Sapa chief executive Kevin Lowell further warned that the drought, coupled with an increase in bone-in chicken imports from the United States, could cost between 20 000 to 30 000 jobs in the industry.

Lowell suggested government make certain chicken products, specifically the two kilogram bag of mixed chicken portions, VAT exempt.

“If just that product was VAT exempt, you would take four to five rands off the price…,” he said.

Sapa further said government should control the export volumes of maize – used as feed for chickens – so the country could build up a “strategic reserve” of the grain to avert the devastating impact of disaster situations in the agriculture sector.

Red Meat Producers Organisation (RMO) chairman Pieter Prinsloo said they too expected an increase in prices.

“The beef, lamb and mutton is going up by 12 to 14 percent this year,” Prinsloo told MPs.

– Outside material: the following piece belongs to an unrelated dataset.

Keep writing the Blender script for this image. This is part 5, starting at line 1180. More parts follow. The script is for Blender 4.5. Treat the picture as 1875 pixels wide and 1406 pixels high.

Prinsloo said farmers needed assistance to the tune of R7 billion in the “best case scenario” which would entail adequate summer rainfall before May.

In the “worst case scenario”, RMO predicted farmers would require financial assistance totalling R16.5 billion.

The South African Pork Producers Organisation’s James Jenkinson said the price for pork products could increase by as much as 25 percent.

Jenkinson said around six percent of pork producers already had to close shop as a result of the drought.